Diyarbakır gezisinde Kürt meselesine ilişkin kurduğu cümleleri Beşiktaş’ta da kurdu Özgür Özel… Selahattin Demirtaş’ı cezaevinde ziyaret ettikten sonra yaptığı açıklamaya paralel konuştu ve Cumhur İttifakı’nın tutumunu eleştirdi.

“Bu ülkede Kürtler sorunum var diyorsa Kürt sorunu vardır. Devlet bir sorunun olup olmadığına değil, bir sorununun olup olmadığına millet karar verir. Devlet o sorunu çözmek için vardır. Cumhur İttifakı bu sorunları görmezden gelerek, diğer yandan şehit ailelerinin ve gazilerin duygularını yok sayarak konuyu bir kez daha Meclis’ in önünden kaçırarak, işine gelen aktörü parlatarak, işine gelmeyeni hapiste tutarak, ırakta tutarak, fikrini almayarak ben yaptım oldu diyerek bir dayatmanın içine girmiştir. Bizim tutumumuz nettir. Kürtler sorunumuz kalmadı diyene kadar bu sorunun varlığına inanacağız. Herkesin kendini özgür hissedeceği bir süreci Meclis’te başlatarak bu sorun çözülmelidir. Terörün bitmesi için kim konuşacaksa konuşsun. Ama bir kişi konuşturup sorunu çözme hesabı yanlış hesaptır. Biz çözüm için Meclis’i adres gösteriyoruz. Devlet Bey, Abdullah Öcalan’ı Meclis’i adres gösteriyor. Sayın Erdoğan iki kelam etmeme durumuna son vermelidir.  Artık sözcünün görevi bitmiştir. Erdoğan çıkıp bu millete bir açıklama yapmak zorundadır. Bahçeli’yi sözcü kılma, ne diyorsan sen söyle.''

Özel’in Erdoğan çıkışı önemli… Zira Cumhurbaşkanı Erdoğan, Bahçeli’nin başlattığı sürece ve kimi açıklamalarına ilişkin (Öcalan’ın Meclis’e gelip örgütü tasfiye ettiğini açıklasın) bugüne kadar net cümleler kurmadı. Özgür Özel Erdoğan’a, Bahçeli’nin öne çıktığı sürecin aktörü sen ol çağrısı yaptı. Sorumluluk almaya davet etti.

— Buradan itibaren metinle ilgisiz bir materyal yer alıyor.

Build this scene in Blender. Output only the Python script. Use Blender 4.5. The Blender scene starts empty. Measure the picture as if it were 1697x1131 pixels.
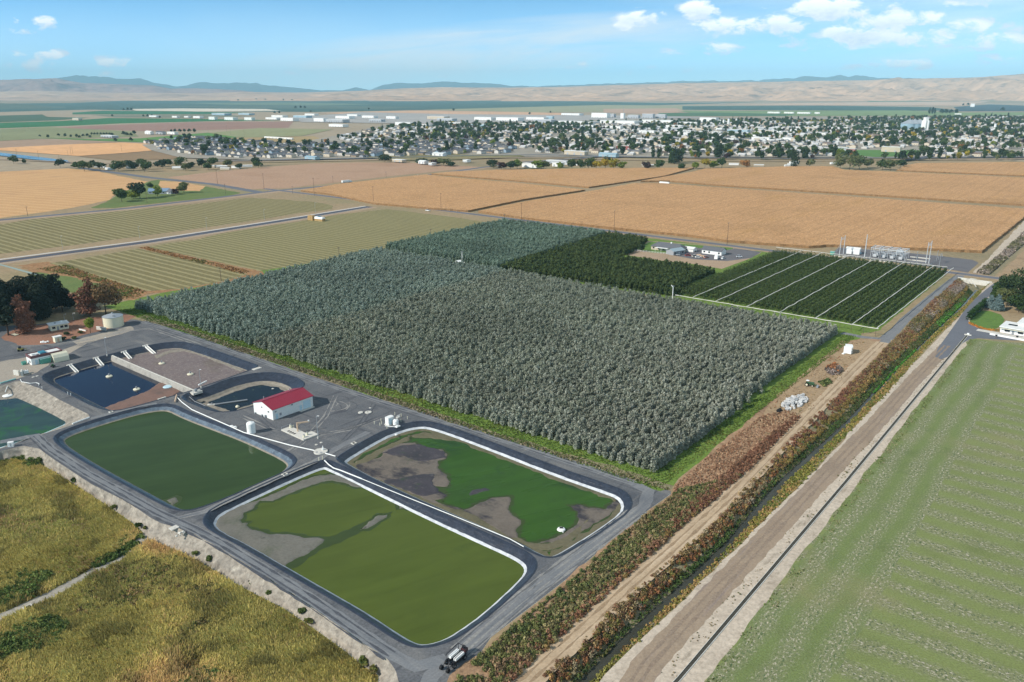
import bpy, bmesh, math, random
import numpy as np
from mathutils import Vector, Matrix, geometry, noise
R = math.radians
SC = bpy.context.scene
COL = SC.collection
rng = np.random.default_rng(7)
random.seed(7)

# ---------------------------------------------------------------- survey
FPX, HOR, CAMH = 1320.0, 153.0, 120.0
PIT = math.atan((565.5 - HOR) / FPX)
CP, SP = math.cos(PIT), math.sin(PIT)
UX, UY, VX, VY = .622, .783, .783, -.622          # the section grid of the fields
RZ = math.atan2(UY, UX)

def G(px, py, z=0.0):
    "ground position surveyed from the photograph"
    dx = (px - 848.5) / FPX; dy = (565.5 - py) / FPX
    d = (dx, CP + dy * SP, -SP + dy * CP)
    t = (z - CAMH) / d[2]
    return (d[0] * t, d[1] * t, z)

def gp(pts, z=0.0): return [G(p[0], p[1], z)[:2] for p in pts]
def UVP(u, v): return (u * UX + v * VX, u * UY + v * VY)
def uvp(pts): return [UVP(*p) for p in pts]
def toUV(p): return (p[0] * UX + p[1] * UY, p[0] * VX + p[1] * VY)
def hgt(b, ty, z=0.0):
    "height of an upright thing standing at pixel b with its top at row ty"
    g = G(b[0], b[1], z); k = (565.5 - ty) / FPX
    # k = (y*SP + dz*CP)/(y*CP - dz*SP)
    y = g[1]; dz = y * (k * CP - SP) / (CP + k * SP)
    return dz + CAMH - z

# ---------------------------------------------------------------- materials
def L(r, g, b, k=1.0):
    def f(c):
        c /= 255.0
        return (c / 12.92 if c <= .04045 else ((c + .055) / 1.055) ** 2.4) * k
    return (f(r), f(g), f(b), 1.0)

class NT:
    def __init__(s, nt): s.t = nt; s.n = nt.nodes; s.l = nt.links
    def new(s, t, **kw):
        n = s.n.new(t)
        for k, v in kw.items(): setattr(n, k, v)
        return n
    def put(s, sock, v):
        if isinstance(v, bpy.types.NodeSocket): s.l.new(v, sock)
        elif v is not None: sock.default_value = v
    def coord(s, rot=0.0, scale=(1, 1, 1), which='Object'):
        c = s.new('ShaderNodeTexCoord'); m = s.new('ShaderNodeMapping')
        m.inputs['Rotation'].default_value = (0, 0, -rot); m.inputs['Scale'].default_value = scale
        # mapping applies scale then rotation: rotate first with a second node
        if rot:
            m2 = s.new('ShaderNodeMapping'); m2.inputs['Rotation'].default_value = (0, 0, -rot)
            s.l.new(c.outputs[which], m2.inputs[0]); m.inputs['Rotation'].default_value = (0, 0, 0)
            s.l.new(m2.outputs[0], m.inputs[0])
        else:
            s.l.new(c.outputs[which], m.inputs[0])
        return m.outputs[0]
    def noise(s, vec, scale, detail=4, rough=.55, dist=0.0):
        n = s.new('ShaderNodeTexNoise')
        n.inputs['Scale'].default_value = scale; n.inputs['Detail'].default_value = detail
        n.inputs['Roughness'].default_value = rough; n.inputs['Distortion'].default_value = dist
        if vec is not None: s.l.new(vec, n.inputs['Vector'])
        return n.outputs['Fac']
    def wave(s, vec, scale, dist=0.0, axis='Y', dscale=1.0, detail=2):
        n = s.new('ShaderNodeTexWave'); n.bands_direction = axis
        n.inputs['Scale'].default_value = scale; n.inputs['Distortion'].default_value = dist
        n.inputs['Detail Scale'].default_value = dscale; n.inputs['Detail'].default_value = detail
        s.l.new(vec, n.inputs['Vector'])
        return n.outputs['Fac']
    def ramp(s, fac, stops):
        n = s.new('ShaderNodeValToRGB'); e = n.color_ramp.elements
        while len(e) < len(stops): e.new(.5)
        for i, (p, c) in enumerate(stops):
            e[i].position = p; e[i].color = c if not isinstance(c, (int, float)) else (c, c, c, 1)
        s.put(n.inputs[0], fac)
        return n.outputs[0]
    def mix(s, fac, a, b, mode='MIX'):
        n = s.new('ShaderNodeMix'); n.data_type = 'RGBA'; n.blend_type = mode
        s.put(n.inputs[0], fac); s.put(n.inputs[6], a); s.put(n.inputs[7], b)
        return n.outputs[2]
    def math(s, op, a, b=None, c=None, clamp=False):
        n = s.new('ShaderNodeMath'); n.operation = op; n.use_clamp = clamp
        s.put(n.inputs[0], a); s.put(n.inputs[1], b)
        if c is not None: s.put(n.inputs[2], c)
        return n.outputs[0]
    def bump(s, h, strength=.5, dist=.1):
        n = s.new('ShaderNodeBump'); n.inputs['Strength'].default_value = strength; n.inputs['Distance'].default_value = dist
        s.l.new(h, n.inputs['Height'])
        return n.outputs[0]

def newmat(name):
    m = bpy.data.materials.new(name); m.use_nodes = True
    t = NT(m.node_tree); b = m.node_tree.nodes['Principled BSDF']
    b.inputs['Roughness'].default_value = .9
    b.inputs['Specular IOR Level'].default_value = .25
    return m, t, b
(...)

Mitingden diğer izlenimlere gelince…

CHP’nin 7. Genel Başkanı Kemal Kılıçdaroğlu Kılıçdaroğlu’nun Adalet Yürüyüşü’ne matuf slogan meydanda yankılandı.

“Hak, hukuk, adalet.”

Mitingde kırlangıç bayraklarını gördüğüm ilçeler şunlardı: Çekmeköy, Bağcılar, Sarıyer, Bahçelievler, Şişli, Çatalca, Beşiktaş, Kağıthane, Sultangazi, Sancaktepe, Beylikdüzü, Gaziosmanpaşa, Ümraniye, Beylikdüzü, Eyüpsultan, Esenyurt, Avcılar, Güngören, Bakırköy, Başakşehir, Üsküdar, Kadıköy, Ataşehir, Fatih, Tuzla, Şile, Beykoz, Küçükçekmece, Bayrampaşa… Ben 29 ilçe saydım. İstanbul 39 ilçeden oluşuyor. Bunun yanı sıra Bursa, Yalova, İzmir-Aliağa teşkilatından gelen partililer de vardı.

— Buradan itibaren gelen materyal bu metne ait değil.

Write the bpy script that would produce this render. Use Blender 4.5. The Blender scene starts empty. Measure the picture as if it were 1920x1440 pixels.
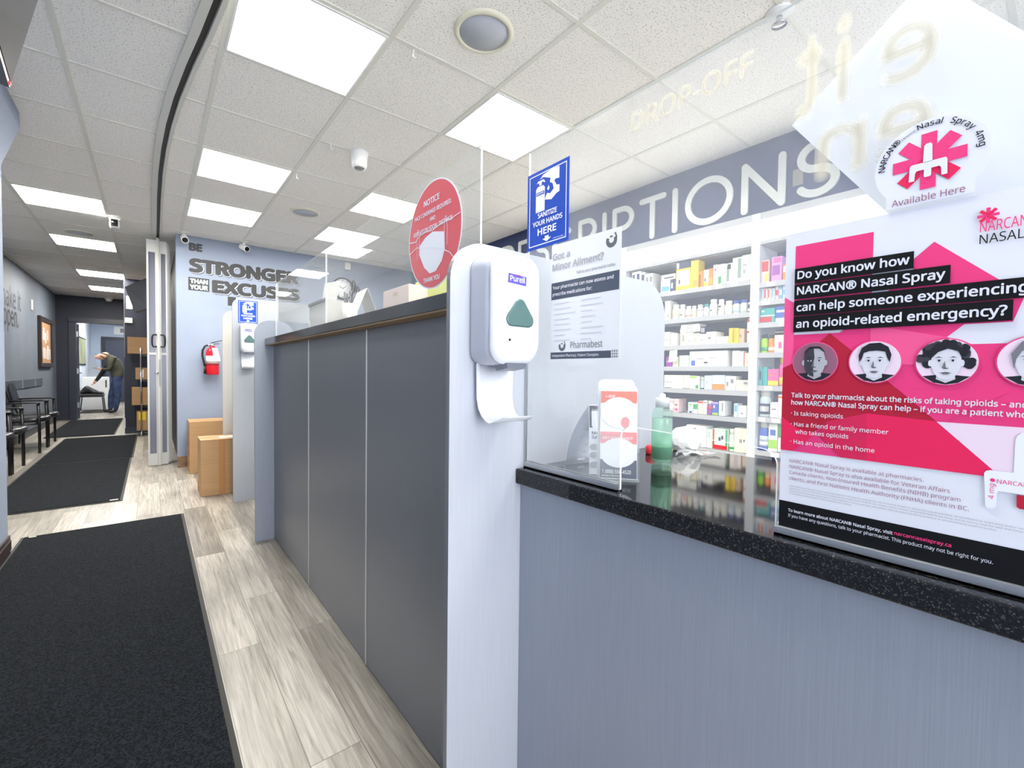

İstanbul ilçe belediye başkanlarından da bazı isimler katılmıştı.  Yaşam Hakkı ve yaşamını yitirenlere saygı nedeniyle miting boyunca Fazıl Say’ın “İnsan İnsan” parçası çaldı. 

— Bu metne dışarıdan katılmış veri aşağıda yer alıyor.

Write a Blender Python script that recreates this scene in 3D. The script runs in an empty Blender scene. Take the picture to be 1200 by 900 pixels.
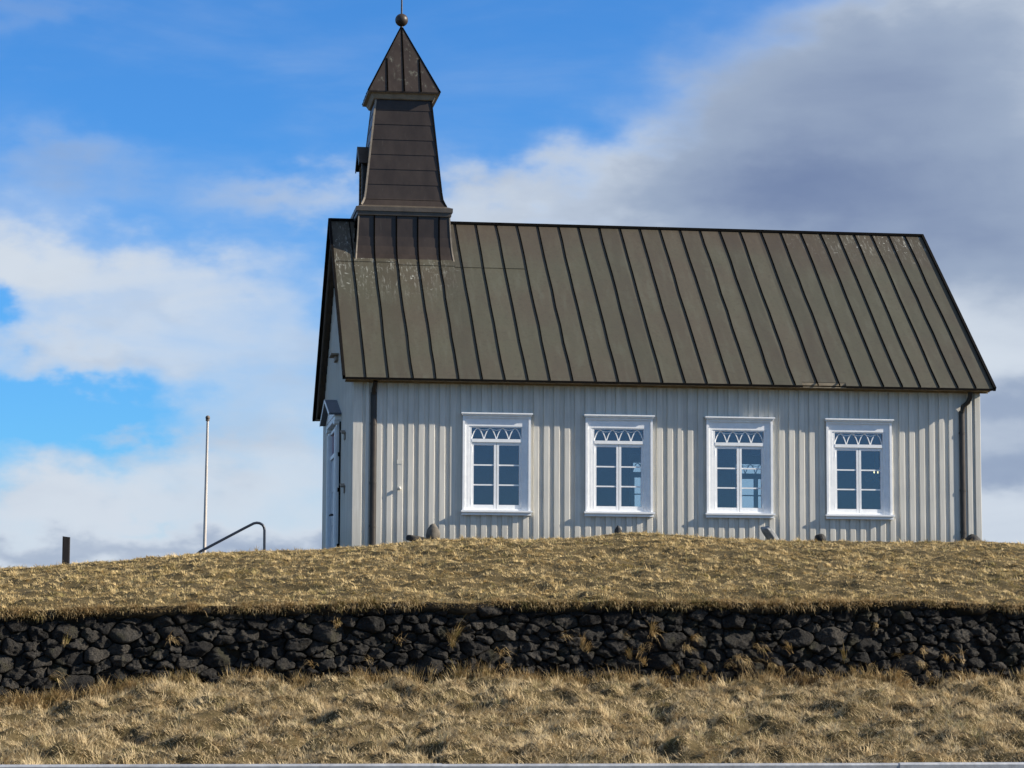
import bpy, bmesh, math, random
import numpy as np
from mathutils import Vector, Matrix

scene = bpy.context.scene
rad = math.radians
random.seed(7)
rng = np.random.default_rng(7)

# ------------------------------------------------------------------ camera
cam_data = bpy.data.cameras.new("camera")
cam_data.sensor_width = 36.0
cam_data.lens = 89.615
cam_data.clip_start = 0.5
cam_data.clip_end = 20000
cam = bpy.data.objects.new("camera", cam_data)
scene.collection.objects.link(cam)
cam.matrix_world = Matrix(((0.99033, -0.018094, -0.137562, -3.6176),
                           (-0.138691, -0.100874, -0.985185, -47.056),
                           (0.0039495, 0.994735, -0.102407, 0.0),
                           (0, 0, 0, 1)))
scene.camera = cam
scene.render.resolution_x = 1024
scene.render.resolution_y = 768

# ------------------------------------------------------------------ light
SUN_DIR = Vector((1.381, -0.304, 0.749)).normalized()
SUN_EL = math.asin(SUN_DIR.z)
SUN_STRENGTH = 5.0
SKY_STRENGTH = 0.056
EXPOSURE = 0.85

sun_data = bpy.data.lights.new("sun", 'SUN')
sun_data.energy = SUN_STRENGTH
sun_data.angle = rad(0.5)
sun_data.color = (1.0, 0.93, 0.82)
sun = bpy.data.objects.new("sun", sun_data)
scene.collection.objects.link(sun)
sun.rotation_euler = (-SUN_DIR).to_track_quat('-Z', 'Y').to_euler()
sun.location = (40, -10, 40)

vs = scene.view_settings
vs.view_transform = 'Standard'
vs.look = 'None'
vs.gamma = 1.0
vs.use_curve_mapping = False
vs.exposure = EXPOSURE


class NT:
    """small helper for writing node trees as expressions"""

    def __init__(self, tree):
        self.t = tree
        self.n = tree.nodes
        self.l = tree.links

    def node(self, kind, **kw):
        nd = self.n.new(kind)
        for k, v in kw.items():
            setattr(nd, k, v)
        return nd

    def put(self, sock, v):
        if isinstance(v, bpy.types.NodeSocket):
            self.l.new(v, sock)
        else:
            sock.default_value = v

    def m(self, op, a, b=None, c=None, clamp=False):
        nd = self.node('ShaderNodeMath', operation=op)
        nd.use_clamp = clamp
        self.put(nd.inputs[0], a)
        if b is not None:
            self.put(nd.inputs[1], b)
        if c is not None:
            self.put(nd.inputs[2], c)
        return nd.outputs[0]

    def mix(self, f, a, b, blend='MIX'):
        nd = self.node('ShaderNodeMix', data_type='RGBA', blend_type=blend)
        self.put(nd.inputs[0], f)
        for s, v in ((nd.inputs[6], a), (nd.inputs[7], b)):
            self.put(s, v if isinstance(v, bpy.types.NodeSocket) else (*v[:3], 1.0))
        return nd.outputs[2]

    def noise(self, vec, scale=5.0, detail=4.0, rough=0.5, dist=0.0, dim='3D'):
        nd = self.node('ShaderNodeTexNoise', noise_dimensions=dim)
        self.put(nd.inputs['Vector'], vec)
        nd.inputs['Scale'].default_value = scale
        nd.inputs['Detail'].default_value = detail
        nd.inputs['Roughness'].default_value = rough
        nd.inputs['Distortion'].default_value = dist
        return nd.outputs[0]

    def ramp(self, f, a, b, lo=0.0, hi=1.0, smooth=True):
        nd = self.node('ShaderNodeMapRange')
        nd.interpolation_type = 'SMOOTHSTEP' if smooth else 'LINEAR'
        self.put(nd.inputs[0], f)
        for i, v in ((1, a), (2, b), (3, lo), (4, hi)):
            self.put(nd.inputs[i], v)
        return nd.outputs[0]

    def vscale(self, vec, s):
        nd = self.node('ShaderNodeVectorMath', operation='MULTIPLY')
        self.put(nd.inputs[0], vec)
        nd.inputs[1].default_value = s
        return nd.outputs[0]

    def comb(self, x, y, z):
        nd = self.node('ShaderNodeCombineXYZ')
        for i, v in enumerate((x, y, z)):
            self.put(nd.inputs[i], v)
        return nd.outputs[0]

    def sep(self, v):
        nd = self.node('ShaderNodeSeparateXYZ')
        self.put(nd.inputs[0], v)
        return nd.outputs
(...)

Miting sonunda parti teşkilatlarını 29 Ekim Cumhuriyet Bayramı’nı “Korkmadan, sinmeden” kutlamaya çağıran Özgür Özel, “iktidarın belirlediği sınırda muhalefet yapılıyor” eleştirilerini duymuş olacak ki memleketin can yakıcı sorunları karşısında daha net cümleler kurdu.